Ignacio Jáuregui www.diariosur.es 24/01/2014

El templo de Zeus en Cirene sobrevive a los estragos del tiempo

En algún momento la razón metafísica e inmóvil de las pirámides dio paso a la inteligencia instrumental que echó a rodar nuestro mundo. El punto de inflexión habrá que buscarlo inevitablemente en Grecia, y este es un lugar tan bueno como cualquier otro para seguirle la pista. Antes de que el logos derivase en técnica y se proyectase sobre el mundo en forma de carreteras, reglamentos, finanzas o conducciones de agua hubo un momento radiante y suspendido en que la geometría, liberada ya del sentido trascendente, se bastaba aún a sí misma: a pocos pasos colina abajo, apartado del resto de las ruinas como si necesitara respirar por su cuenta, el templo de Zeus vive en ese momento.

El viajero, con ese temor suyo -tan inseguro, tan de aficionado- a que le den gato por liebre, llega armado de dudas razonables sobre la autenticidad de lo que va a encontrarse. Reconstruido dos veces en época romana (la primera por Augusto; la segunda por Adriano tras un incendio durante la revuelta judía), el terremoto del siglo IV lo redujo de nuevo a escombros y los fanáticos cristianos hicieron el resto. La ciudad, para entonces exhausta, no tuvo ya fuerzas sino para dejarse morir poco a poco. El templo que vemos ahora, levantado con extrema cautela por los arqueólogos italianos, podría no ser más que el cadáver de un cadáver puesto en pie, venimos pensando hasta que el primer impacto visual se lleva por delante todas las reticencias: lo que fuera que hacía a este edificio inequívocamente griego ha sobrevivido a los desastres. Cuando el viajero busque palabras dirá que es grave y ligero a la vez, que su tosquedad resulta engañosa, que, aunque parezca mostrar al primer golpe de vista todas sus cartas, revela a la mirada insistente una profundidad y complejidad inagotables. Pero antes que nada se impone una presencia física poderosísima que te agarra por las solapas como un campo magnético.
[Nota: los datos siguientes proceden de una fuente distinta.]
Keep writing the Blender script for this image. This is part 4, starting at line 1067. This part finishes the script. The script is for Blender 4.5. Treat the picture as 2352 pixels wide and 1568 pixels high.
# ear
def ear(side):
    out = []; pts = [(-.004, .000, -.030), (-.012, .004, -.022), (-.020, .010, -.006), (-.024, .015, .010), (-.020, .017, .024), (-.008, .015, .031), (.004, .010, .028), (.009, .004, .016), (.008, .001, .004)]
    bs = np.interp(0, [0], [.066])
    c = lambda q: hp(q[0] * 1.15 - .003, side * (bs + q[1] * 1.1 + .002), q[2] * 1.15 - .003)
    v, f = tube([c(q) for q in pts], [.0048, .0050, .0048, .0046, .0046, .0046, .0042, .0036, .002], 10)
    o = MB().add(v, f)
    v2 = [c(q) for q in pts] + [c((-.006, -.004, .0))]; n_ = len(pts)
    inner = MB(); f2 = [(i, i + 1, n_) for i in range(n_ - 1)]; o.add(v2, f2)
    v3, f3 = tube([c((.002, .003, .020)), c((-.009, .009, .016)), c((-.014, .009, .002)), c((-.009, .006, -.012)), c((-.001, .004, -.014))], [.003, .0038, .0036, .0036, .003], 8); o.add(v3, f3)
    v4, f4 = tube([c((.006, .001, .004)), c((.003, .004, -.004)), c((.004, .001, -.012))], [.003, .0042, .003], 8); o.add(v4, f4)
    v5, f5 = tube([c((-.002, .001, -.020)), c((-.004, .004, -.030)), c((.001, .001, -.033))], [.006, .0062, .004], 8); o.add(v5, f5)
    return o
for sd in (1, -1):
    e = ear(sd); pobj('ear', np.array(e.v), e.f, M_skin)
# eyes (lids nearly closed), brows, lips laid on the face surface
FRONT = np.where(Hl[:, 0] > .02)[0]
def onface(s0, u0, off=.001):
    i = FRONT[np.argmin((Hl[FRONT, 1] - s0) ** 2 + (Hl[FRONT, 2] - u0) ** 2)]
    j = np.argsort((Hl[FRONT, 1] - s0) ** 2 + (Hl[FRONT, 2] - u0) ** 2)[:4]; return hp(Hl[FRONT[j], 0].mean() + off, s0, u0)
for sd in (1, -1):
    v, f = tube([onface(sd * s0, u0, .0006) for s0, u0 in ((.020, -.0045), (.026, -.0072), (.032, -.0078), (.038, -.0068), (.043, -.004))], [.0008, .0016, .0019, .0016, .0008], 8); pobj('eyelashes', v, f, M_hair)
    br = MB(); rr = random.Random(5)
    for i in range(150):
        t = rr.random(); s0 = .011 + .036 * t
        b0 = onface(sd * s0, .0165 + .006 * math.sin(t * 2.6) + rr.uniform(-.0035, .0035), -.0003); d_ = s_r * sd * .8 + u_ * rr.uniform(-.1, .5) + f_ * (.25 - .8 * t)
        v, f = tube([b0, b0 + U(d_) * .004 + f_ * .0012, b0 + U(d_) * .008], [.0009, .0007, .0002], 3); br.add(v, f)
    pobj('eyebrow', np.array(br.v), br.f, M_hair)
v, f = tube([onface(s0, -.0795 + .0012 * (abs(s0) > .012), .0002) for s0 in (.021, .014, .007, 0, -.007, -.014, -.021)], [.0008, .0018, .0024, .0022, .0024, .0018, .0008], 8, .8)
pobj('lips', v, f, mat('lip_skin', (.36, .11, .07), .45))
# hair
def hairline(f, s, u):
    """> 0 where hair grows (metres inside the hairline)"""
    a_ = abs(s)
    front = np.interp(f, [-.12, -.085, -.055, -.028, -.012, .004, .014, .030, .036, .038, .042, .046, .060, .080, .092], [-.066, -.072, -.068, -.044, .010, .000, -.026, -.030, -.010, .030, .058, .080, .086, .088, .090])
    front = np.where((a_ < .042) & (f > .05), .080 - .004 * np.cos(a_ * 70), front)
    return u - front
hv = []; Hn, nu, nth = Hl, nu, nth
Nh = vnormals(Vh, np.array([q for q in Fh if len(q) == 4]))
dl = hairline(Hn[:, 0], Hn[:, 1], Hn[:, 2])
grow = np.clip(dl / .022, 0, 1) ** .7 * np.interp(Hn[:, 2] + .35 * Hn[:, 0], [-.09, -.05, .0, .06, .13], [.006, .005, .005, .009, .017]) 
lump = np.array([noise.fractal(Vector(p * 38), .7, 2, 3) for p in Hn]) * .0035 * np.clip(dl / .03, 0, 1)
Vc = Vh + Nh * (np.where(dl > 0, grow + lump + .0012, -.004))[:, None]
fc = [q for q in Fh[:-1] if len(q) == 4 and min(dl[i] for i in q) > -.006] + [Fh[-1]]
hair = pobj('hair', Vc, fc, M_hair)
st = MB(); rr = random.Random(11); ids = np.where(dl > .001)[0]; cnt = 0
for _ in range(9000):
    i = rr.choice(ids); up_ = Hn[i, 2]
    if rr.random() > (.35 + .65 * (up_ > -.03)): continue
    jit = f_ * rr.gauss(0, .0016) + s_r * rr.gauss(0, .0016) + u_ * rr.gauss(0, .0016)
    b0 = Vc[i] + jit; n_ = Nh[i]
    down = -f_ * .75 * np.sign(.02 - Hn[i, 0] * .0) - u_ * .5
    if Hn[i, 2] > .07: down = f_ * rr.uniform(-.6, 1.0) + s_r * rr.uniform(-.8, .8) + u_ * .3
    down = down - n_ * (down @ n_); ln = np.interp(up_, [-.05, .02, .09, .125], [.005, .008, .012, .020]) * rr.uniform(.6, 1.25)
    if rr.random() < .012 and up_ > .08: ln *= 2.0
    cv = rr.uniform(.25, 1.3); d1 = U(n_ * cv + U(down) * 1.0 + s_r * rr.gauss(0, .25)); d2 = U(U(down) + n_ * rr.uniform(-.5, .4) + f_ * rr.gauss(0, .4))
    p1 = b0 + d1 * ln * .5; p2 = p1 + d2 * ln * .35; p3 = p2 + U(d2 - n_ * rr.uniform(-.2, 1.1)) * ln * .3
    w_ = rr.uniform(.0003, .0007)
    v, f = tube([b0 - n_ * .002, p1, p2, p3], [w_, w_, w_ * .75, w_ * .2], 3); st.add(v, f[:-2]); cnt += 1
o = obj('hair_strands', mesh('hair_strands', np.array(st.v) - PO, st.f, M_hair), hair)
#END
El peso de la piedra maciza debería achatar contra el suelo una silueta de por sí horizontal y de trazo grueso; lo cierto es, por el contrario, que el templo parece no ejercer presión alguna: se limita a permanecer ingrávidamente apoyado. Sin embargo, como si necesitara compensar esta innatural desactivación del eje vertical, el edificio convoca en torno suyo un juego de fuerzas que hace imposible contemplarlo a pie quieto. Se hace necesario rodearlo, dejarse succionar por el pórtico quebrado de la cella ausente, cruzarlo en diagonal. Nunca podremos calibrar -y este es, sin duda, el tipo de objeción que lastra cualquier vuelo teórico que uno quiera emprender sobre una ruina- cuánta de esta complejidad dinámica se debe a que, sin cubierta ni apenas cerramientos, el edificio se deja siempre atravesar de un extremo a otro por la mirada. Despojado así de límites se diría que consiste, más que en columnas y arquitrabes, en el aire que lo circunda y penetra: un vaciado de aire solidificado que se segrega de la atmósfera circundante y proyecta su radical extrañeza en el entorno.
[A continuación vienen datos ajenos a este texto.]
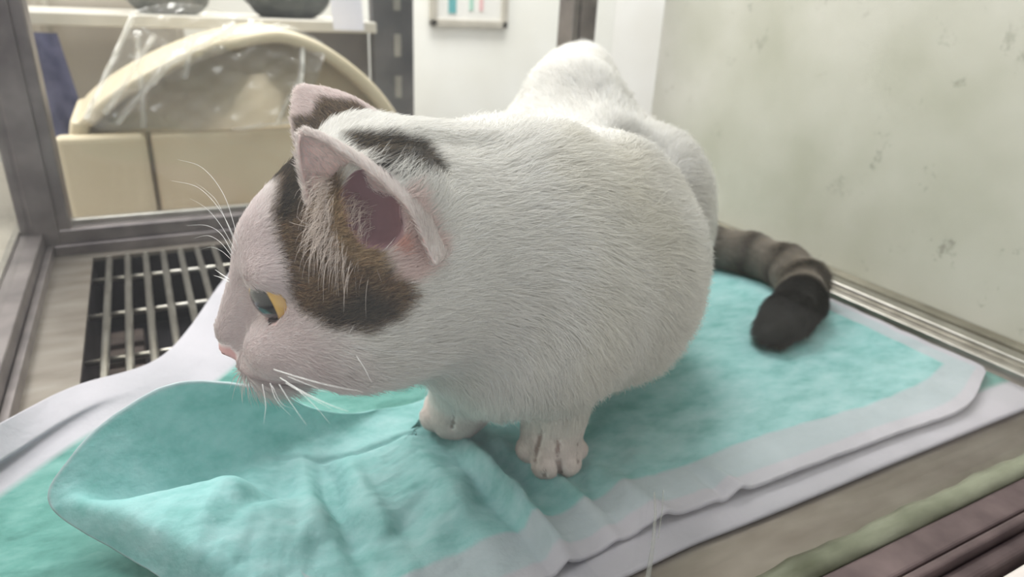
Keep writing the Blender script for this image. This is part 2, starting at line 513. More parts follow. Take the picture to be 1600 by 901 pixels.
ii = np.arange((nz + 1) * (nx + 1)).reshape(nz + 1, nx + 1)
fo = mesh_obj('film', fx.reshape(-1, 3), np.stack([ii[:-1, :-1], ii[:-1, 1:], ii[1:, 1:], ii[1:, :-1]], -1).reshape(-1, 4), M['film'], ct)
fo['label'] = 'clear crinkled plastic film'
fat = fo.data.attributes.new('fold_glint', 'FLOAT', 'POINT'); fat.data.foreach_set('value', (0.12 + 1.15 * glint).astype(np.float32))

# low stand that carries what is behind the cage
st = empty('side_table', (0.2, 1.1, -0.86))
tag(st, 'low grey counter behind the cage carrying the cream container', 'table')
MB().box((-30, 78, -12), (60, 150, -9.05), 0.3).build('table_top', M['frame'], st)
for (x, y) in ((-26, 82), (56, 82), (-26, 146), (56, 146)):
    MB().box((x - 2, y - 2, -86), (x + 2, y + 2, -12), 0.3).build('leg', M['rack'], st)

# metal rack
rk = empty('metal_rack', (0.2, 1.2, -0.09))
tag(rk, 'dark grey slotted metal rack with a shelf standing behind the cream container', 'rack')
up = MB()
up.box((33.6, 110, -9), (40.3, 112.2, 46), 0.2)
up.build('upright', M['rack'], rk)
for z in (14.6, 8.2, 21.5, 28.0):
    MB().box((37.0, 109.85, z - 1.7), (38.1, 110.05, z + 1.7), 0.05).build('slot', M['slot'], rk)
MB().box((-26, 110, -9), (-23.5, 112.2, 46), 0.2).build('upright', M['rack'], rk)
MB().box((-23.5, 108.0, 16.4), (33.6, 128, 18.0), 0.2).build('shelf', noise_mat('pale_grey_shelf', lin(182, 178, 168), lin(205, 200, 190), 12, 0.4), rk)
MB().box((18, 112.5, 2), (33.6, 113.5, 16.4), 0.2).build('back_plate', noise_mat('dark_plate', lin(92, 86, 84), lin(116, 110, 106), 12, 0.5), rk)


def blob(name, c, r, mat, label, cat, seed=0, amp=0.14, group=None):
    bm = bmesh.new(); bmesh.ops.create_icosphere(bm, subdivisions=4, radius=1.0)
    rg = np.random.default_rng(seed); k = rg.normal(size=(6, 3)) * 2.2; ph = rg.uniform(0, 6, 6)
    V = []
    for v in bm.verts:
        p = np.array(v.co); s = 1 + amp * sum(math.sin(k[i] @ p + ph[i]) for i in range(6)) / 2.5
        q_ = np.array(c) + p * np.array(r) * s; q_[2] = max(q_[2], c[2] - r[2] * 0.8); V.append(q_)
    F = [[v.index for v in f.verts] for f in bm.faces]; bm.free()
    return tag(mesh_obj(name, V, F, mat), label, cat, group)


blob('bag', (4.5, 115, 20.9), (5.6, 4.5, 3.6), M['darkbag'], 'crumpled grey green bag on the rack shelf, left of the black one', 'bag', 1)
blob('bag', (21.5, 115, 20.9), (6.4, 4.5, 3.6), noise_mat('black_bags', lin(34, 38, 38), lin(80, 84, 80), 45, 0.6, 0, 0.5, bump_dist=0.01), 'black crumpled bag on the rack shelf beside the white papers', 'bag', 2)
# papers hanging over the shelf edge
V = []; F = []
for j in range(13):
    for i in range(9):
        u = i / 8; v = j / 12
        V.append((26.3 + 4.6 * u + 0.6 * (1 - v), 107.6 - 0.25 * math.sin(u * 3) - 0.1 * v, 16.8 + 8.6 * v))
for j in range(12):
    for i in range(8):
        a = j * 9 + i; F.append([a, a + 1, a + 10, a + 9])
n0 = len(V); V += [(x, y + 0.15, z) for (x, y, z) in V]
F += [[a + n0 for a in f][::-1] for f in F]
tag(mesh_obj('paper_sheet', V, F, M['paper']), 'white paper sheets leaning on the rack shelf edge beside the upright', 'paper')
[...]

Como los de Selinunte, lejos también de la península, este templo permite examinar el canon griego en formación, los pasos previos a la Acrópolis, y seguramente sea su carácter tentativo lo que nos inquieta e interesa. El Partenón ha resuelto ya, a base de finísimas manipulaciones de la escala y la geometría, las tensiones que nos hacen aquí volar por los aires. Rimbaud vio, en uno de sus delirios de profeta pagano, un cathédrale qui monte et un lac qui descent. Tal vez sea, como en la lengua poética del niño terrible, necesario un cierto nivel de desequilibrio para inducir con piedras ordenadas el vértigo y la ebriedad.